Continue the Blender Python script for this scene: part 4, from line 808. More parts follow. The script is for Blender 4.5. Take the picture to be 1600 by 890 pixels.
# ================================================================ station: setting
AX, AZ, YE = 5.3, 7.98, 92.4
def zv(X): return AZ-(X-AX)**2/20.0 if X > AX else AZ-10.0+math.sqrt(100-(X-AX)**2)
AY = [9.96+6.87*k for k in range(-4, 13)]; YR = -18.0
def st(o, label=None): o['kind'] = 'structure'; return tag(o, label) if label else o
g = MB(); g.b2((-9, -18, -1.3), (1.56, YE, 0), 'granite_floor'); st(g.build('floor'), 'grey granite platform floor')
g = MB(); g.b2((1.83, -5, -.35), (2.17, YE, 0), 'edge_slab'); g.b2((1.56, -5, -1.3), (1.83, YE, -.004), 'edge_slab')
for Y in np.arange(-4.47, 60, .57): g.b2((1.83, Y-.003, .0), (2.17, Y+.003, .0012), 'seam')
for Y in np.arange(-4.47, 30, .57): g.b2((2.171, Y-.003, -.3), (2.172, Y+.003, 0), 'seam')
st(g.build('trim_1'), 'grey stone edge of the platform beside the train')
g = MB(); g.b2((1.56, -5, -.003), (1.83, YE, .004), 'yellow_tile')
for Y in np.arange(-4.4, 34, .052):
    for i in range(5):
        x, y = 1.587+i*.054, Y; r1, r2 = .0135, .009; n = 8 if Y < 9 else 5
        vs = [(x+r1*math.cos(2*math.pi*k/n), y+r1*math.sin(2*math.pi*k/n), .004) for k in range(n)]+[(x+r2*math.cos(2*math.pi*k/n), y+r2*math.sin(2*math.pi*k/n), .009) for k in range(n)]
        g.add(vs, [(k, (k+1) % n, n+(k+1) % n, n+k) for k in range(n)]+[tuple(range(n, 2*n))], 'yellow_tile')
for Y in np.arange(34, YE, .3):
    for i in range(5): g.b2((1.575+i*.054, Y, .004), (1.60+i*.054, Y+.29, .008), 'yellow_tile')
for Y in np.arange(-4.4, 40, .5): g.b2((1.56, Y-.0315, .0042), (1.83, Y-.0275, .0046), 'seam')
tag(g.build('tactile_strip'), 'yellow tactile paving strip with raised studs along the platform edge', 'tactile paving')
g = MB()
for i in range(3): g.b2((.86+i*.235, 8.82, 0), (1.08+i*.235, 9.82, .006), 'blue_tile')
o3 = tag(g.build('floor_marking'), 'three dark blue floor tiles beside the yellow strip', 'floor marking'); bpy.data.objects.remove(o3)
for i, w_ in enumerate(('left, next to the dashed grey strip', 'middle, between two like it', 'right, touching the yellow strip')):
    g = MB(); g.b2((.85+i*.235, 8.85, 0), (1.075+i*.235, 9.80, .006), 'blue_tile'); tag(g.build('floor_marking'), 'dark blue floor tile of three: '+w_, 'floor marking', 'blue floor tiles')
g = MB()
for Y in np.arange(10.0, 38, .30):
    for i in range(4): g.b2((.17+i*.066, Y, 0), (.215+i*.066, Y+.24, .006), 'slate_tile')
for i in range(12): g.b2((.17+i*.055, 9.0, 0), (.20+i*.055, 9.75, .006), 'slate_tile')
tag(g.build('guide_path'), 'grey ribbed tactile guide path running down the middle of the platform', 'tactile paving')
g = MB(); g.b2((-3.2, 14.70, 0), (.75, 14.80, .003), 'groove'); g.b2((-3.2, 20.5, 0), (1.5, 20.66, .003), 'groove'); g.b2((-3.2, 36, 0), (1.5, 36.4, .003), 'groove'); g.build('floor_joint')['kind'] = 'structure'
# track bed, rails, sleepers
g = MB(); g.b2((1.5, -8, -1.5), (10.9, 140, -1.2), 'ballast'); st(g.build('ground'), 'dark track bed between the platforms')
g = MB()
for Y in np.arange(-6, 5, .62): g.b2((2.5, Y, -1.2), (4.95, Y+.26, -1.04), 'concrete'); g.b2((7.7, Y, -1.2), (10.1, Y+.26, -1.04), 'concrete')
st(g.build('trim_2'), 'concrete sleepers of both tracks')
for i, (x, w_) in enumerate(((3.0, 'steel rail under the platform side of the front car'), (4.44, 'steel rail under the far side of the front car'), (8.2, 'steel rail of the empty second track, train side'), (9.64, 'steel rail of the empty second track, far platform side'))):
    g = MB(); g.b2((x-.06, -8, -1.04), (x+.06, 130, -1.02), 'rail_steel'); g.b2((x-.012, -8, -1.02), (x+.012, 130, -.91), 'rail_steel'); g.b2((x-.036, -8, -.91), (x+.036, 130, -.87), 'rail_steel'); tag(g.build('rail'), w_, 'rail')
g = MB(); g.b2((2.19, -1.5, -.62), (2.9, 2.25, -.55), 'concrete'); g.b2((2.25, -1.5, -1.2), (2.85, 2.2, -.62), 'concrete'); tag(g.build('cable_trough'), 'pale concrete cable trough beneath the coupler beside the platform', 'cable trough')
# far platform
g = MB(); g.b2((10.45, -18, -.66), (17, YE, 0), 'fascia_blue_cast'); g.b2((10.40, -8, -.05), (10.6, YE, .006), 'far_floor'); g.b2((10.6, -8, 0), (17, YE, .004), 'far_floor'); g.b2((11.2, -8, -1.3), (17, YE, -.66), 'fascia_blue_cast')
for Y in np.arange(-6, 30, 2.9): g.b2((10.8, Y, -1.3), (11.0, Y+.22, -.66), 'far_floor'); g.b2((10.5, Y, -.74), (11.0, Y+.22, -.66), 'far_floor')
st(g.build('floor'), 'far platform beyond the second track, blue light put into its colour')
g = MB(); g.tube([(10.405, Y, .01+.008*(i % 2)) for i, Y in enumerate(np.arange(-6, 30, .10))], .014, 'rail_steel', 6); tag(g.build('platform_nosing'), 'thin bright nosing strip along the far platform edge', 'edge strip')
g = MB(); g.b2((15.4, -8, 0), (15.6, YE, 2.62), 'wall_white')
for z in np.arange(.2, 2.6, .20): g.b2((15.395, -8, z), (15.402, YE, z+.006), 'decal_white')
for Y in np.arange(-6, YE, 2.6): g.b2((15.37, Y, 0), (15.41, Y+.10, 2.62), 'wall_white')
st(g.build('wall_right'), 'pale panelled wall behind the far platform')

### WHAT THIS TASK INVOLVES
Transcribe the material exactly as it reads.

### OUTPUT FOR THIS EXERCISE
Continue the Blender Python script for this scene: part 4, from line 808. More parts follow. The script is for Blender 4.5. Take the picture to be 1600 by 890 pixels.
# ================================================================ station: setting
AX, AZ, YE = 5.3, 7.98, 92.4
def zv(X): return AZ-(X-AX)**2/20.0 if X > AX else AZ-10.0+math.sqrt(100-(X-AX)**2)
AY = [9.96+6.87*k for k in range(-4, 13)]; YR = -18.0
def st(o, label=None): o['kind'] = 'structure'; return tag(o, label) if label else o
g = MB(); g.b2((-9, -18, -1.3), (1.56, YE, 0), 'granite_floor'); st(g.build('floor'), 'grey granite platform floor')
g = MB(); g.b2((1.83, -5, -.35), (2.17, YE, 0), 'edge_slab'); g.b2((1.56, -5, -1.3), (1.83, YE, -.004), 'edge_slab')
for Y in np.arange(-4.47, 60, .57): g.b2((1.83, Y-.003, .0), (2.17, Y+.003, .0012), 'seam')
for Y in np.arange(-4.47, 30, .57): g.b2((2.171, Y-.003, -.3), (2.172, Y+.003, 0), 'seam')
st(g.build('trim_1'), 'grey stone edge of the platform beside the train')
g = MB(); g.b2((1.56, -5, -.003), (1.83, YE, .004), 'yellow_tile')
for Y in np.arange(-4.4, 34, .052):
    for i in range(5):
        x, y = 1.587+i*.054, Y; r1, r2 = .0135, .009; n = 8 if Y < 9 else 5
        vs = [(x+r1*math.cos(2*math.pi*k/n), y+r1*math.sin(2*math.pi*k/n), .004) for k in range(n)]+[(x+r2*math.cos(2*math.pi*k/n), y+r2*math.sin(2*math.pi*k/n), .009) for k in range(n)]
        g.add(vs, [(k, (k+1) % n, n+(k+1) % n, n+k) for k in range(n)]+[tuple(range(n, 2*n))], 'yellow_tile')
for Y in np.arange(34, YE, .3):
    for i in range(5): g.b2((1.575+i*.054, Y, .004), (1.60+i*.054, Y+.29, .008), 'yellow_tile')
for Y in np.arange(-4.4, 40, .5): g.b2((1.56, Y-.0315, .0042), (1.83, Y-.0275, .0046), 'seam')
tag(g.build('tactile_strip'), 'yellow tactile paving strip with raised studs along the platform edge', 'tactile paving')
g = MB()
for i in range(3): g.b2((.86+i*.235, 8.82, 0), (1.08+i*.235, 9.82, .006), 'blue_tile')
o3 = tag(g.build('floor_marking'), 'three dark blue floor tiles beside the yellow strip', 'floor marking'); bpy.data.objects.remove(o3)
for i, w_ in enumerate(('left, next to the dashed grey strip', 'middle, between two like it', 'right, touching the yellow strip')):
    g = MB(); g.b2((.85+i*.235, 8.85, 0), (1.075+i*.235, 9.80, .006), 'blue_tile'); tag(g.build('floor_marking'), 'dark blue floor tile of three: '+w_, 'floor marking', 'blue floor tiles')
g = MB()
for Y in np.arange(10.0, 38, .30):
    for i in range(4): g.b2((.17+i*.066, Y, 0), (.215+i*.066, Y+.24, .006), 'slate_tile')
for i in range(12): g.b2((.17+i*.055, 9.0, 0), (.20+i*.055, 9.75, .006), 'slate_tile')
tag(g.build('guide_path'), 'grey ribbed tactile guide path running down the middle of the platform', 'tactile paving')
g = MB(); g.b2((-3.2, 14.70, 0), (.75, 14.80, .003), 'groove'); g.b2((-3.2, 20.5, 0), (1.5, 20.66, .003), 'groove'); g.b2((-3.2, 36, 0), (1.5, 36.4, .003), 'groove'); g.build('floor_joint')['kind'] = 'structure'
# track bed, rails, sleepers
g = MB(); g.b2((1.5, -8, -1.5), (10.9, 140, -1.2), 'ballast'); st(g.build('ground'), 'dark track bed between the platforms')
g = MB()
for Y in np.arange(-6, 5, .62): g.b2((2.5, Y, -1.2), (4.95, Y+.26, -1.04), 'concrete'); g.b2((7.7, Y, -1.2), (10.1, Y+.26, -1.04), 'concrete')
st(g.build('trim_2'), 'concrete sleepers of both tracks')
for i, (x, w_) in enumerate(((3.0, 'steel rail under the platform side of the front car'), (4.44, 'steel rail under the far side of the front car'), (8.2, 'steel rail of the empty second track, train side'), (9.64, 'steel rail of the empty second track, far platform side'))):
    g = MB(); g.b2((x-.06, -8, -1.04), (x+.06, 130, -1.02), 'rail_steel'); g.b2((x-.012, -8, -1.02), (x+.012, 130, -.91), 'rail_steel'); g.b2((x-.036, -8, -.91), (x+.036, 130, -.87), 'rail_steel'); tag(g.build('rail'), w_, 'rail')
g = MB(); g.b2((2.19, -1.5, -.62), (2.9, 2.25, -.55), 'concrete'); g.b2((2.25, -1.5, -1.2), (2.85, 2.2, -.62), 'concrete'); tag(g.build('cable_trough'), 'pale concrete cable trough beneath the coupler beside the platform', 'cable trough')
# far platform
g = MB(); g.b2((10.45, -18, -.66), (17, YE, 0), 'fascia_blue_cast'); g.b2((10.40, -8, -.05), (10.6, YE, .006), 'far_floor'); g.b2((10.6, -8, 0), (17, YE, .004), 'far_floor'); g.b2((11.2, -8, -1.3), (17, YE, -.66), 'fascia_blue_cast')
for Y in np.arange(-6, 30, 2.9): g.b2((10.8, Y, -1.3), (11.0, Y+.22, -.66), 'far_floor'); g.b2((10.5, Y, -.74), (11.0, Y+.22, -.66), 'far_floor')
st(g.build('floor'), 'far platform beyond the second track, blue light put into its colour')
g = MB(); g.tube([(10.405, Y, .01+.008*(i % 2)) for i, Y in enumerate(np.arange(-6, 30, .10))], .014, 'rail_steel', 6); tag(g.build('platform_nosing'), 'thin bright nosing strip along the far platform edge', 'edge strip')
g = MB(); g.b2((15.4, -8, 0), (15.6, YE, 2.62), 'wall_white')
for z in np.arange(.2, 2.6, .20): g.b2((15.395, -8, z), (15.402, YE, z+.006), 'decal_white')
for Y in np.arange(-6, YE, 2.6): g.b2((15.37, Y, 0), (15.41, Y+.10, 2.62), 'wall_white')
st(g.build('wall_right'), 'pale panelled wall behind the far platform')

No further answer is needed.